Minha
adoração por arte barroca brasileira me levou, desde os tempos da
Faculdade de Artes, a investigar como se dá a conexão entre arte
sacra e artistas desinteressados por religiosidade. Basta uma olhada
na linha do tempo para constatar que o homem já expressava -
artisticamente - seus anseios e angústias muito antes do surgimento
do cristianismo. Portanto há um valor intrínseco na obra, que
prescinde da função de adoração.
Encarando
a dificuldade de apreciar a iconografia do budismo tibetano com
aquele excesso de cores primárias, criaturas disformes e o granel de
simbologias ocupando um mesmo espaço, comecei um mergulho na arte
budista.
Começando pela representação do próprio Sidarta e o início da estória: “durante sete semanas, em busca da iluminação, Buda sentou-se embaixo da árvore bodhi para meditar e, claro, permaneceu em jejum”.
Enquanto
imagens de Buda sentado quase sempre o retratam com um físico são,
algumas raras esculturas concentram-se em ilustrar a realidade do seu
corpo esquálido.
Esta
semana, por causa de um leilão de arte
de Gandhara,
feito pela Casa de Leião alemã Auctionata, veio a público uma
escultura de xisto cinzento da antiga região de Gandhara, conhecida
como o 'Buda Emaciado' ou “Buda Emagrecido”. Arne Sildatke,
especialista em arte asiática, explicou que são raras as esculturas
de Buda Emagrecido, especialmente as de tamanho que se aproximem do
natural.
Datada dos séculos
2 ou 4, a obra mede pouco mais de um metro.
Mesmo com a caixa torácica à mostra, ombros ossudos, tendões, veias nervosas e uma magreza esculpida capaz de chocar, o Buda ainda transmite a força — física e mental — sempre encarnadas nas representações mais típicas do mestre iluminado.
De
acordo com Sildatke, "numa perspectiva intercultural, a
representação do Buda magro pode ser comparada às imagens do
Cristo crucificado, no que se refere à sua importância religiosa.

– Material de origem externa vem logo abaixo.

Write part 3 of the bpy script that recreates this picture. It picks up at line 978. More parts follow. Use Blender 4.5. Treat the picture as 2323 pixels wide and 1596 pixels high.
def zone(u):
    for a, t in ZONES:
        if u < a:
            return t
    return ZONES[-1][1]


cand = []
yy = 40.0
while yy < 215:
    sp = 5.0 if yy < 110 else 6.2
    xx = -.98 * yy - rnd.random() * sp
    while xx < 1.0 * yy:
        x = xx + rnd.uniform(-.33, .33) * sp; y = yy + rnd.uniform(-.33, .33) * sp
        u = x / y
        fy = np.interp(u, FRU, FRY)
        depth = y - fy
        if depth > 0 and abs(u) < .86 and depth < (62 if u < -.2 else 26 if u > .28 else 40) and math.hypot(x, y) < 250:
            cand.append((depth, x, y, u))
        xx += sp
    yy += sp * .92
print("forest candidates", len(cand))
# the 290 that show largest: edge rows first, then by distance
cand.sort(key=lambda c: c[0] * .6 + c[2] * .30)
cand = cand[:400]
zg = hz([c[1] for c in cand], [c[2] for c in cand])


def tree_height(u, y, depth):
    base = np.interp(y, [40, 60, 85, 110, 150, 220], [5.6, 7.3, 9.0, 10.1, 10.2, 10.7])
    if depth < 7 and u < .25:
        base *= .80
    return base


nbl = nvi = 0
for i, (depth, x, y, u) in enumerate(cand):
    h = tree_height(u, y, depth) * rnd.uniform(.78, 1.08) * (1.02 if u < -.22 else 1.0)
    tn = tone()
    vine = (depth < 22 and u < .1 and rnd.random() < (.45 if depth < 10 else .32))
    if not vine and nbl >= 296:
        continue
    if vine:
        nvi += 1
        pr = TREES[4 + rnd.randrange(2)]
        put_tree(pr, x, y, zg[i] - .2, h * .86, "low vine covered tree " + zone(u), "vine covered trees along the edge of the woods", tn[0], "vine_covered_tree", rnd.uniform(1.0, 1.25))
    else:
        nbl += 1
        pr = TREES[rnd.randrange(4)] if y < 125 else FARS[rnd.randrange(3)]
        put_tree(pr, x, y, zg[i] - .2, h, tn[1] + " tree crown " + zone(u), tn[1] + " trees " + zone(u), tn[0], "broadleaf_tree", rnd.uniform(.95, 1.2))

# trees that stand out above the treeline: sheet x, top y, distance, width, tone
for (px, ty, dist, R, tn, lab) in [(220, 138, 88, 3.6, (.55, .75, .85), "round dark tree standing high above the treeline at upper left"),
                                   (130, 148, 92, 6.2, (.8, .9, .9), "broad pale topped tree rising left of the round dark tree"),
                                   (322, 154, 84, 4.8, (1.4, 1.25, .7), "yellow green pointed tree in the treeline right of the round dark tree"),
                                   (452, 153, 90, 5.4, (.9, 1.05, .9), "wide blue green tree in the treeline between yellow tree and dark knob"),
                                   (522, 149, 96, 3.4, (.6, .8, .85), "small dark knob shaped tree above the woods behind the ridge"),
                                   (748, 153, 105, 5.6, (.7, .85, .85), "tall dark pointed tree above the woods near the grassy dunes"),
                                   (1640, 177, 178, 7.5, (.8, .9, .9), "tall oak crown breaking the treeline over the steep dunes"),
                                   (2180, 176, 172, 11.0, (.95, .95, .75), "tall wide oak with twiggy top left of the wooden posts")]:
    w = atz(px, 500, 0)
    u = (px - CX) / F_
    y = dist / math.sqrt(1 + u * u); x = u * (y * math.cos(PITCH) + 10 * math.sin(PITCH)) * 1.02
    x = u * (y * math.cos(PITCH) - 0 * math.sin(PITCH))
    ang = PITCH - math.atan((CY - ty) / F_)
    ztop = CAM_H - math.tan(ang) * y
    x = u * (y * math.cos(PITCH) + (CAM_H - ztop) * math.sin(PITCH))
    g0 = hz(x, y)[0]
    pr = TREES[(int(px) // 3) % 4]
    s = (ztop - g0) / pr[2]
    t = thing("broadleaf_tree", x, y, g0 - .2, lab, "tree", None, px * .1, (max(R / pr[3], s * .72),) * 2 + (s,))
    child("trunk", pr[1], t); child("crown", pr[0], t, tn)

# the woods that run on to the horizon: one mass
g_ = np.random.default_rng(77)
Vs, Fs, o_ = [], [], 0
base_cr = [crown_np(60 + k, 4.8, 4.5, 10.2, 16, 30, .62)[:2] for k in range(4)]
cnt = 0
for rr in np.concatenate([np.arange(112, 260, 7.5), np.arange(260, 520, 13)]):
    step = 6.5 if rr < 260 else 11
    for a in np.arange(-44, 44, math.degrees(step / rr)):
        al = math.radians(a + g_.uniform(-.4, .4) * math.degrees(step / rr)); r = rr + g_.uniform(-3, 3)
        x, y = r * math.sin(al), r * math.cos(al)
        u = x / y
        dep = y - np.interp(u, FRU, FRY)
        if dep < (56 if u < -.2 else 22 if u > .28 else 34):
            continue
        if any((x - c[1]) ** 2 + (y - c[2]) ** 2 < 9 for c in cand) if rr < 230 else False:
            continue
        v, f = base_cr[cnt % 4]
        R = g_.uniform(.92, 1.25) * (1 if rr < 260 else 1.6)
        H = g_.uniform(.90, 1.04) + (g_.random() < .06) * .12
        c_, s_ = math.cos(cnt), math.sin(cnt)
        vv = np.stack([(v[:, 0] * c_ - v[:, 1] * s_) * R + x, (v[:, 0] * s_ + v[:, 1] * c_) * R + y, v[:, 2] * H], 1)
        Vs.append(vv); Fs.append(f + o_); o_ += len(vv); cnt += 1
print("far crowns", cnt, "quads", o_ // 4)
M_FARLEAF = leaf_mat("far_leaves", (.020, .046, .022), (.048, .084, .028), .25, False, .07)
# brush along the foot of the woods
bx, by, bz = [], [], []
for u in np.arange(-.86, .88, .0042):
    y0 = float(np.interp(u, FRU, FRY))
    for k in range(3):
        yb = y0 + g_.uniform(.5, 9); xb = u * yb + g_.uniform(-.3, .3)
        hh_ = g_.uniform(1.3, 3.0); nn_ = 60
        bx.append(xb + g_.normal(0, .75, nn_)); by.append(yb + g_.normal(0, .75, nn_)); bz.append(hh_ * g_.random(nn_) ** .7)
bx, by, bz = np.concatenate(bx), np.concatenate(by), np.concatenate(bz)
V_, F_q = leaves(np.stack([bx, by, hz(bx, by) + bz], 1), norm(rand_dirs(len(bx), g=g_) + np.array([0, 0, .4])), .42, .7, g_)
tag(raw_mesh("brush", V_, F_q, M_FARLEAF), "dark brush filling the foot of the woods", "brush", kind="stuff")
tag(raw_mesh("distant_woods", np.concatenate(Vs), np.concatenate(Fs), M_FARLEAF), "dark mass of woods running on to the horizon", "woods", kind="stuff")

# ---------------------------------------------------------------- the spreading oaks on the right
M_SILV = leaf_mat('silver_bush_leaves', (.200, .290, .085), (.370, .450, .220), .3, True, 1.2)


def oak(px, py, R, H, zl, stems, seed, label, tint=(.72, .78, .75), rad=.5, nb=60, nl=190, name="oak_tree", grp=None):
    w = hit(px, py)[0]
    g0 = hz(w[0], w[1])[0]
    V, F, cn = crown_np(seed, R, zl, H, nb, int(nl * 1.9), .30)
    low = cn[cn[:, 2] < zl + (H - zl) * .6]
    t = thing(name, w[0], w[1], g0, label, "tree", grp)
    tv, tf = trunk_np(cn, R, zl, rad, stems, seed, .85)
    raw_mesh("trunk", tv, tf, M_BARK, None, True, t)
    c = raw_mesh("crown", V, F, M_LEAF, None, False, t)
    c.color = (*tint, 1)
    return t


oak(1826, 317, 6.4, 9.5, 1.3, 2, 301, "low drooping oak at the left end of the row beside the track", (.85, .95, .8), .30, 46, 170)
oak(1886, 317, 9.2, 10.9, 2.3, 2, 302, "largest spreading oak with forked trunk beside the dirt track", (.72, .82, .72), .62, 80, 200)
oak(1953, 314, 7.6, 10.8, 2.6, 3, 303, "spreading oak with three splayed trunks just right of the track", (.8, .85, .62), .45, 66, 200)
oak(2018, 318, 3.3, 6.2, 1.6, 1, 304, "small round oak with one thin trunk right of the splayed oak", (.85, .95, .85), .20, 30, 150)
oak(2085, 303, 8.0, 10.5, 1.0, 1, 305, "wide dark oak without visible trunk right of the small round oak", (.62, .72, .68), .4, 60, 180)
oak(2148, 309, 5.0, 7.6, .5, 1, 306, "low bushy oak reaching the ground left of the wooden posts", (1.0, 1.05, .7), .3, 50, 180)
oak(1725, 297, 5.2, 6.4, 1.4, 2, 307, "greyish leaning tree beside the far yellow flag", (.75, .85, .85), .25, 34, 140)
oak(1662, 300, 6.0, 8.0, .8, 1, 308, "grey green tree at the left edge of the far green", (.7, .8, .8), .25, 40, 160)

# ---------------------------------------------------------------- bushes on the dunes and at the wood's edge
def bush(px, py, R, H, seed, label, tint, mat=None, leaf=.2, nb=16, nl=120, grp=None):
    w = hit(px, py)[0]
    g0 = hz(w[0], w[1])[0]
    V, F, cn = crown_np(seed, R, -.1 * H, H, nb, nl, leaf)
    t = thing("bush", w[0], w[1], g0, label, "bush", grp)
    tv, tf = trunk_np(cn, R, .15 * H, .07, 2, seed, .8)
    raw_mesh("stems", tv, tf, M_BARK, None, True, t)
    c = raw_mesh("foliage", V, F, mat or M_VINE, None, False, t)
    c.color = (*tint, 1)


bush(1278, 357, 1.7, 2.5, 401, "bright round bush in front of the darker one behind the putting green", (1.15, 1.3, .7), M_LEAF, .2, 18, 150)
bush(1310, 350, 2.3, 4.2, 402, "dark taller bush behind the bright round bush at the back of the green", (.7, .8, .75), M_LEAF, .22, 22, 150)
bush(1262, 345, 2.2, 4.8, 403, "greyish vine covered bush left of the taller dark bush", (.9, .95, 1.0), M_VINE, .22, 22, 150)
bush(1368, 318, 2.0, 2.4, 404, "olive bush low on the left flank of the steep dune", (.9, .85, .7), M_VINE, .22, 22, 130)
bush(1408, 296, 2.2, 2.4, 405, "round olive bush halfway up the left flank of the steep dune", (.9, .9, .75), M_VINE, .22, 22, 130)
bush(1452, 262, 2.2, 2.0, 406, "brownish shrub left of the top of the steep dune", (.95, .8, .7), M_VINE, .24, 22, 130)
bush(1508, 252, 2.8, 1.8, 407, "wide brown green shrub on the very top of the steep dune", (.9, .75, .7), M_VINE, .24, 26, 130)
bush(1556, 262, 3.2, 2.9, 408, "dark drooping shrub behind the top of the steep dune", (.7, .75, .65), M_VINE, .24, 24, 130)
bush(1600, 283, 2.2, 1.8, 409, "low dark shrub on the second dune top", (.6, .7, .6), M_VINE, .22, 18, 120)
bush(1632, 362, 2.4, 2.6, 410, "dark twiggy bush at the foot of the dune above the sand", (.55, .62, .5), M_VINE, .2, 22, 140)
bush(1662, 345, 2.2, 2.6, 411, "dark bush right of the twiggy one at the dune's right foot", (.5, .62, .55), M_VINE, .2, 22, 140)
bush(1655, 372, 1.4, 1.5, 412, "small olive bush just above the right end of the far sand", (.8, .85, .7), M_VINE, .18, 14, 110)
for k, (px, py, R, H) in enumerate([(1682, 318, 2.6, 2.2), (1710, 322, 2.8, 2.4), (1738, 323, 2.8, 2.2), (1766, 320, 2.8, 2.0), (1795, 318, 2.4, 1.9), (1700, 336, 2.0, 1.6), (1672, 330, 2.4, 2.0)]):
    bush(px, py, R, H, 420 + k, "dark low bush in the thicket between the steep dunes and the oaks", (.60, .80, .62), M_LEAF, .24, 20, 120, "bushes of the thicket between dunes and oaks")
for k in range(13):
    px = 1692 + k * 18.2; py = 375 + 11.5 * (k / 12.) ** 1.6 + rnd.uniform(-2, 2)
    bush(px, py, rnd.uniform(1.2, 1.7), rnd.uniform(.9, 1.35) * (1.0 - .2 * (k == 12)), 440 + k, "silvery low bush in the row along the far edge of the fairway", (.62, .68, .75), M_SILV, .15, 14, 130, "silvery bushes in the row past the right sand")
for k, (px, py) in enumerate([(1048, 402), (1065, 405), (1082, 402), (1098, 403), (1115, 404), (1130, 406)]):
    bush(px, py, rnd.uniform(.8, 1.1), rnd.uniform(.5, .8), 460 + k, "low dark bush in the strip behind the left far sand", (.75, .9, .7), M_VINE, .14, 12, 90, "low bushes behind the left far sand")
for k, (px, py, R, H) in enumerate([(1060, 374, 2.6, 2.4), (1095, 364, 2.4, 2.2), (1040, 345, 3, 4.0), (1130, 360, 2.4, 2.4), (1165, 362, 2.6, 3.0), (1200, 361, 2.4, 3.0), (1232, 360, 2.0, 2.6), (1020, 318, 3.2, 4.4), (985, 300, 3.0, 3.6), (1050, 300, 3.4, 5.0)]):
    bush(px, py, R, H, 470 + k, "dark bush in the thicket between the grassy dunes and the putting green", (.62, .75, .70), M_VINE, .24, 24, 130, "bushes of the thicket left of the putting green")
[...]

Porém não é um símbolo de morte e ressurreição, mas de
autoempoderamento, e de superação do sofrimento do espírito
humano. É um manifesto sobre a inacreditável força de vontade e
dedicação do Buda e, portanto, uma imagem icônica para os
seguidores do caminho budista".
Existem
outros Budas Magros conhecidos espalhados pelo mundo: o Museu de
Lahore, no Paquistão possui em seu acervo um deslumbrante exemplar
de barba longa – refletindo o ascetismo do Buda. Versões
fragmentadas são encontradas em coleções institucionais, como a do
Metropolitan que, infelizmente sem cabeça, revela muita atenção
aos detalhes anatômicos do corpo humano.
Muito
do poder destas obras de arte, que evocam a devoção do Buda à
busca pela sabedoria, decorre do uso que os artistas fizeram das
linhas e incisões profundas — uma característica da arte
gandharana
que resultou de um diálogo cultural entre Oriente e Ocidente.
"Foi
na antiga região de Gandhara (hoje Paquistão/Afeganistão), que as
artes do subcontinente indiano fundiram-se com a arte helenística,
levada para a região por Alexandre, o grande e seus sucessores",
explica Sildatke
"O
fascínio pelo corpo humano e uma estreita observação naturalista
da forma humana encontram-se na arte helenística e na tradição das
esculturas indianas. Na arte gandharana,
numa fusão cultural entre Oriente e Ocidente, estas tradições se
mesclam num estilo único e expressivo".